Nearly 7,000 Karen refugees from Myanmar have been resettled in the United States, Canada, Australia and other countries as UNHCR's resettlement programme from camps in Thailand moves into high gear.
13 October 2006
Teacher Liner Shua leans out of a bus window to say goodbye to one of his students at Tham Hin camp. He headed off with his family to a new life in the United States.

THAM HIN REFUGEE CAMP, Thailand, October 13 (UNHCR) - Burmese-language teacher trainer Liner Shua was a beloved figure in this camp for Karen refugees from Myanmar. So on the day the 50-year-old refugee left with his family for a new life in the United States, dozens of his current and former students turned out to see him off with songs, prayers, smiles and plenty of tears.

"I am very happy," he said in a quiet moment. "We have been refugees for 10 years, so I am thankful that America gave us a chance to go there." Shua was one of nearly 7,000 refugees who have been resettled from camps in Thailand to third countries since 2004.

With programmes by the US, Canada and Australia to accept large numbers from Thailand, departures have recently increased significantly. In September alone, 1,119 refugees left Thailand for resettlement. Of those, 820 went to the United States and 93 to Canada.
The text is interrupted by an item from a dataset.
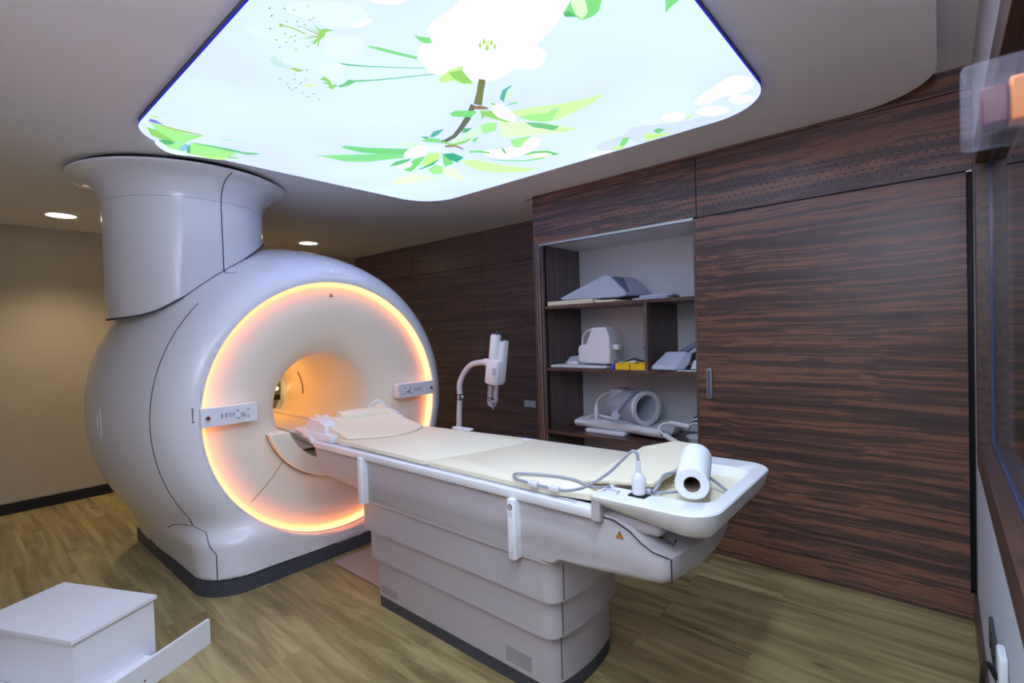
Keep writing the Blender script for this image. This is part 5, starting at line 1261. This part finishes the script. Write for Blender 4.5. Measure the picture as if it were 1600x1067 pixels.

Other resettlement countries are Finland, Great Britain, the Netherlands, Norway and Sweden.

"Of course, refugees usually prefer to go back to their home countries," said Hasim Utkan, UNHCR's Thailand-based regional representative. "But these refugees have been in exile for 10 years or more and, unfortunately, there is little hope that conditions will be right for them to return home any time soon.

"For them, resettlement to third countries is a good solution that offers the first real glimmer of hope they have had in years. In Tham Hin, for example, you can feel the change in the mood since the resettlement programme started. You can feel the excitement and the optimism," Utkan added.

Even before he got on the bus to the airport to begin his long journey to Syracuse, New York with his wife and two young children, Shua was thinking ahead. "Before, in Myanmar, I was a policeman, so I want to be a policeman in the United States and study law. My second option is to become a teacher, but first I will have to learn English," he said through an interpreter.

"Because I will have freedom, anything's possible," Shua added. Freedom is a word the Karen refugees in overcrowded Tham Hin use often. Under Thai regulations, refugees are not allowed to leave the government-run camps and are subject to arrest and deportation to Myanmar if they do.

During his August visit to Tham Hin, High Commissioner António Guterres won a commitment from the Thai government to work towards granting greater freedom for education and employment outside the camps.

"We have been living in a small place in the camp," said They Lar Htoo, 52, as he left for the US with his wife, 22-year-old son and 13-year-old daughter. "Now we have a chance to go to America and I hope the future will be brighter. My children will get a proper education and they will have a good future. Here we don't have a chance to go outside. We don't have freedom," added Htoo, a Baptist pastor.

Visiting Tham Hin with Guterres in August, US Assistant Secretary of State Ellen Sauerbrey said the pace of resettlement from Thai camps should accelerate, now that roadblocks caused by anti-terrorism legislation have been removed.

Next year, she pledged, her country would accept thousands from Tham Hin and begin processing Karen refugees from six other camps as well. Along the border with Myanmar, Thailand has nine camps housing some 140,000 refugees. "We welcome you with open arms," said Sauerbrey, head of the State Department's bureau of population, refugees and migration.

So far this year, 1,100 Karen refugees have gone to the US from Tham Hin and the number will likely hit 2,700 by the end of December. Next year, said UNHCR representative Utkan, "with increased commitments from the major resettlement countries, we are aiming to resettle 15,000 refugees from Thailand."

"This underlines the importance of resettlement as a durable solution for refugees who have been languishing in exile for a decade, or sometimes longer," he said. "Resettlement is one valuable way of ending protracted refugee situations when the other two durable solutions - voluntary repatriation or local integration - are not possible."